▶ Direction
Your job is to retype all of the data word for word, leaving every image out.

▶ Data shown
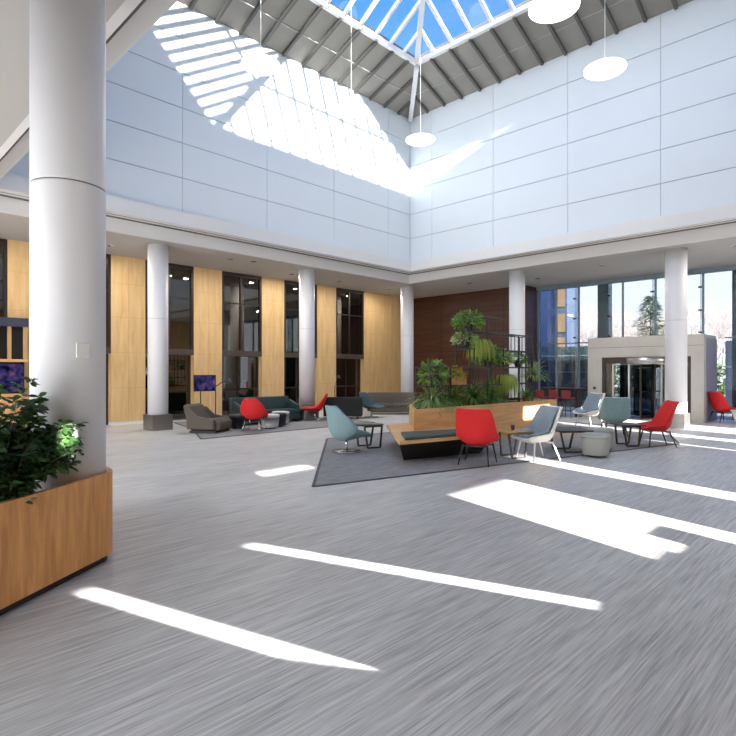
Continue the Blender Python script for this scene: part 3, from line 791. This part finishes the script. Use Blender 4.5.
# ------------------------------------------------------------------ planter bench with the plant frame
def shrink(poly, d):
    n = len(poly); out = []
    ar = sum(poly[i][0] * poly[(i + 1) % n][1] - poly[(i + 1) % n][0] * poly[i][1] for i in range(n))
    sg = 1 if ar > 0 else -1
    for i in range(n):
        p0, p1, p2 = Vector(poly[i - 1]), Vector(poly[i]), Vector(poly[(i + 1) % n])
        e1, e2 = (p1 - p0).normalized(), (p2 - p1).normalized()
        n1, n2 = Vector((-e1.y, e1.x)) * sg, Vector((-e2.y, e2.x)) * sg
        b = n1 + n2; k = d / max(.25, (1 + n1.dot(n2)))
        out.append(tuple(p1 + b * k))
    return out
def trough(mb, poly, t_, z0, z1):
    inn = shrink(poly, t_); n = len(poly)
    vs = [(*p, z0) for p in poly] + [(*p, z1) for p in poly] + [(*p, z1) for p in inn] + [(*p, z0) for p in inn]
    fs = []
    for i in range(n):
        j = (i + 1) % n
        fs += [(i, j, n + j, n + i), (n + i, n + j, 2 * n + j, 2 * n + i), (2 * n + i, 2 * n + j, 3 * n + j, 3 * n + i), (3 * n + i, 3 * n + j, j, i)]
    mb.add(vs, fs); return inn
PP = [(-7.58, 9.15), (-7.30, 15.35), (-8.9, 15.5), (-8.9, 10.55)]
pb = thing('planter_bench', 'long oak planter box with angular bench platform in the middle of the hall', 'planter', (0, 0, .013))
m = MB(); inn = trough(m, PP, .06, .0, .90); m.build('planter_box', 'oak_light', pb)
MB().prism(shrink(PP, .061), .70, .80).build('soil', 'soil', pb)
TOP = [(-6.56, 7.5), (-6.02, 9.9), (-7.47, 11.3), (-7.574, 9.146), (-8.895, 10.54), (-8.95, 9.75)]
BOT = [(-6.98, 8.1), (-6.42, 9.9), (-7.47, 10.9), (-7.574, 9.15), (-8.86, 10.5), (-8.86, 10.1)]
MB().prism(BOT, .0, .39, [(a + (c_ - a) * .93, b + (d_ - b) * .93) for (a, b), (c_, d_) in zip(BOT, TOP)]).build('bench_base', 'plinth', pb)
MB().prism(TOP, .391, .445).build('bench_top', 'oak_light', pb)
cush = MB().prism([(-6.62, 7.72), (-6.14, 9.80), (-6.75, 9.90), (-7.33, 8.42)], .446, .50).build('seat_cushion', 'cushion', pb, bevel=.02, seg=3)
# plant frame: black square bars on .46 m tiers
pf = thing('plant_frame', 'black metal lattice frame holding potted plants above the oak planter', 'frame', (0, 0, .013))
XF, XB = -7.90, -8.32
tiers = [.9, 1.37, 1.83, 2.30, 2.76, 3.17]
f = MB()
def barz(x, y, z0, z1, w=.028): f.box(x - w / 2, x + w / 2, y - w / 2, y + w / 2, z0, z1)
C0, CS = 10.1, .82
def cy_(i): return C0 + CS * i
for i in range(7):
    y = cy_(i); top = 1.83 if i < 2 else (3.17 if i < 5 else 2.76)
    for x in (XF, XB): barz(x, y, .80, top)
    for z in [t_ for t_ in tiers[1:] if t_ <= top + .01]: f.box(XB, XF, y - .014, y + .014, z - .014, z + .014)
for x in (XF, XB):
    for z, a, b in ((.93, 0, 6), (1.37, 0, 6), (1.83, 0, 6), (2.30, 2, 6), (2.76, 2, 6), (3.17, 2, 4)):
        f.box(x - .014, x + .014, cy_(a), cy_(b), z - .014, z + .014)
f.build('bars', 'black', pf, recalc=False)
for (a, b, z0, z1) in ((3, 4, 2.76, 3.17), (4, 6, 2.30, 2.76), (5, 6, 1.83, 2.3), (4, 6, .93, 1.37), (2, 3, 1.37, 2.3), (0, 1, .93, 1.37), (3, 4, 1.37, 1.83), (5, 6, 1.37, 1.83)):
    y0, y1 = cy_(a), cy_(b); k = max(3, int((y1 - y0) / .2)); f = MB()
    f.box(XF - .007, XF + .007, y0, y1, z0 + .01, z0 + .02)
    for i in range(1, k):
        y = lerp(y0, y1, i / k); f.box(XF - .009, XF + .009, y - .009, y + .009, z0, z1)
    f.build('lattice_panel', 'black', pf, recalc=False)
for a, b, z in ((2, 3, 2.76), (2, 4, 2.30), (3, 5, 1.83), (0, 2, 1.37), (4, 6, 1.37), (5, 6, 1.83)):
    MB().box(XB + .02, XF - .02, cy_(a) + .015, cy_(b) - .015, z + .0145, z + .024).build('shelf', 'black', pf)

# ------------------------------------------------------------------ plants
def leaf(mb, base, d, up, L, W, droop=.3, seg=3):
    base = Vector(base); d = Vector(d).normalized(); u = Vector(up); s_ = d.cross(u)
    if s_.length < .05: s_ = d.cross(Vector((1, 0, 0)))
    s_.normalize(); vs = []; p = base.copy(); dd = d.copy()
    for i in range(seg + 1):
        t = i / seg; w = W * (math.sin(PI * min(.97, .06 + t * .92)) ** .8) / 2
        nrm = s_.cross(dd)
        vs += [p - s_ * w, p + s_ * w]
        dd = (dd + Vector((0, 0, -droop / seg))).normalized(); p = p + dd * (L / seg)
    mb.add(vs, [(2 * i, 2 * i + 1, 2 * i + 3, 2 * i + 2) for i in range(seg)], True)
def rdir(zmin=-.3, zmax=1):
    a = random.uniform(0, 2 * PI); z = random.uniform(zmin, zmax); r = math.sqrt(max(0, 1 - min(1, z * z)))
    return Vector((r * math.cos(a), r * math.sin(a), z))
def bush(mb, stems, c_, r, n, L, W, droop=.5):
    c_ = Vector(c_)
    for i in range(n):
        d = rdir(-.5, 1); q = c_ + Vector((d.x * r[0], d.y * r[1], d.z * r[2])) * random.uniform(.45, 1) ** .5
        leaf(mb, q, d + Vector((0, 0, random.uniform(-.5, .3))) + rdir() * .5, rdir(.2, 1), L * random.uniform(.7, 1.2), W * random.uniform(.7, 1.2), droop)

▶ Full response
Continue the Blender Python script for this scene: part 3, from line 791. This part finishes the script. Use Blender 4.5.
# ------------------------------------------------------------------ planter bench with the plant frame
def shrink(poly, d):
    n = len(poly); out = []
    ar = sum(poly[i][0] * poly[(i + 1) % n][1] - poly[(i + 1) % n][0] * poly[i][1] for i in range(n))
    sg = 1 if ar > 0 else -1
    for i in range(n):
        p0, p1, p2 = Vector(poly[i - 1]), Vector(poly[i]), Vector(poly[(i + 1) % n])
        e1, e2 = (p1 - p0).normalized(), (p2 - p1).normalized()
        n1, n2 = Vector((-e1.y, e1.x)) * sg, Vector((-e2.y, e2.x)) * sg
        b = n1 + n2; k = d / max(.25, (1 + n1.dot(n2)))
        out.append(tuple(p1 + b * k))
    return out
def trough(mb, poly, t_, z0, z1):
    inn = shrink(poly, t_); n = len(poly)
    vs = [(*p, z0) for p in poly] + [(*p, z1) for p in poly] + [(*p, z1) for p in inn] + [(*p, z0) for p in inn]
    fs = []
    for i in range(n):
        j = (i + 1) % n
        fs += [(i, j, n + j, n + i), (n + i, n + j, 2 * n + j, 2 * n + i), (2 * n + i, 2 * n + j, 3 * n + j, 3 * n + i), (3 * n + i, 3 * n + j, j, i)]
    mb.add(vs, fs); return inn
PP = [(-7.58, 9.15), (-7.30, 15.35), (-8.9, 15.5), (-8.9, 10.55)]
pb = thing('planter_bench', 'long oak planter box with angular bench platform in the middle of the hall', 'planter', (0, 0, .013))
m = MB(); inn = trough(m, PP, .06, .0, .90); m.build('planter_box', 'oak_light', pb)
MB().prism(shrink(PP, .061), .70, .80).build('soil', 'soil', pb)
TOP = [(-6.56, 7.5), (-6.02, 9.9), (-7.47, 11.3), (-7.574, 9.146), (-8.895, 10.54), (-8.95, 9.75)]
BOT = [(-6.98, 8.1), (-6.42, 9.9), (-7.47, 10.9), (-7.574, 9.15), (-8.86, 10.5), (-8.86, 10.1)]
MB().prism(BOT, .0, .39, [(a + (c_ - a) * .93, b + (d_ - b) * .93) for (a, b), (c_, d_) in zip(BOT, TOP)]).build('bench_base', 'plinth', pb)
MB().prism(TOP, .391, .445).build('bench_top', 'oak_light', pb)
cush = MB().prism([(-6.62, 7.72), (-6.14, 9.80), (-6.75, 9.90), (-7.33, 8.42)], .446, .50).build('seat_cushion', 'cushion', pb, bevel=.02, seg=3)
# plant frame: black square bars on .46 m tiers
pf = thing('plant_frame', 'black metal lattice frame holding potted plants above the oak planter', 'frame', (0, 0, .013))
XF, XB = -7.90, -8.32
tiers = [.9, 1.37, 1.83, 2.30, 2.76, 3.17]
f = MB()
def barz(x, y, z0, z1, w=.028): f.box(x - w / 2, x + w / 2, y - w / 2, y + w / 2, z0, z1)
C0, CS = 10.1, .82
def cy_(i): return C0 + CS * i
for i in range(7):
    y = cy_(i); top = 1.83 if i < 2 else (3.17 if i < 5 else 2.76)
    for x in (XF, XB): barz(x, y, .80, top)
    for z in [t_ for t_ in tiers[1:] if t_ <= top + .01]: f.box(XB, XF, y - .014, y + .014, z - .014, z + .014)
for x in (XF, XB):
    for z, a, b in ((.93, 0, 6), (1.37, 0, 6), (1.83, 0, 6), (2.30, 2, 6), (2.76, 2, 6), (3.17, 2, 4)):
        f.box(x - .014, x + .014, cy_(a), cy_(b), z - .014, z + .014)
f.build('bars', 'black', pf, recalc=False)
for (a, b, z0, z1) in ((3, 4, 2.76, 3.17), (4, 6, 2.30, 2.76), (5, 6, 1.83, 2.3), (4, 6, .93, 1.37), (2, 3, 1.37, 2.3), (0, 1, .93, 1.37), (3, 4, 1.37, 1.83), (5, 6, 1.37, 1.83)):
    y0, y1 = cy_(a), cy_(b); k = max(3, int((y1 - y0) / .2)); f = MB()
    f.box(XF - .007, XF + .007, y0, y1, z0 + .01, z0 + .02)
    for i in range(1, k):
        y = lerp(y0, y1, i / k); f.box(XF - .009, XF + .009, y - .009, y + .009, z0, z1)
    f.build('lattice_panel', 'black', pf, recalc=False)
for a, b, z in ((2, 3, 2.76), (2, 4, 2.30), (3, 5, 1.83), (0, 2, 1.37), (4, 6, 1.37), (5, 6, 1.83)):
    MB().box(XB + .02, XF - .02, cy_(a) + .015, cy_(b) - .015, z + .0145, z + .024).build('shelf', 'black', pf)

# ------------------------------------------------------------------ plants
def leaf(mb, base, d, up, L, W, droop=.3, seg=3):
    base = Vector(base); d = Vector(d).normalized(); u = Vector(up); s_ = d.cross(u)
    if s_.length < .05: s_ = d.cross(Vector((1, 0, 0)))
    s_.normalize(); vs = []; p = base.copy(); dd = d.copy()
    for i in range(seg + 1):
        t = i / seg; w = W * (math.sin(PI * min(.97, .06 + t * .92)) ** .8) / 2
        nrm = s_.cross(dd)
        vs += [p - s_ * w, p + s_ * w]
        dd = (dd + Vector((0, 0, -droop / seg))).normalized(); p = p + dd * (L / seg)
    mb.add(vs, [(2 * i, 2 * i + 1, 2 * i + 3, 2 * i + 2) for i in range(seg)], True)
def rdir(zmin=-.3, zmax=1):
    a = random.uniform(0, 2 * PI); z = random.uniform(zmin, zmax); r = math.sqrt(max(0, 1 - min(1, z * z)))
    return Vector((r * math.cos(a), r * math.sin(a), z))
def bush(mb, stems, c_, r, n, L, W, droop=.5):
    c_ = Vector(c_)
    for i in range(n):
        d = rdir(-.5, 1); q = c_ + Vector((d.x * r[0], d.y * r[1], d.z * r[2])) * random.uniform(.45, 1) ** .5
        leaf(mb, q, d + Vector((0, 0, random.uniform(-.5, .3))) + rdir() * .5, rdir(.2, 1), L * random.uniform(.7, 1.2), W * random.uniform(.7, 1.2), droop)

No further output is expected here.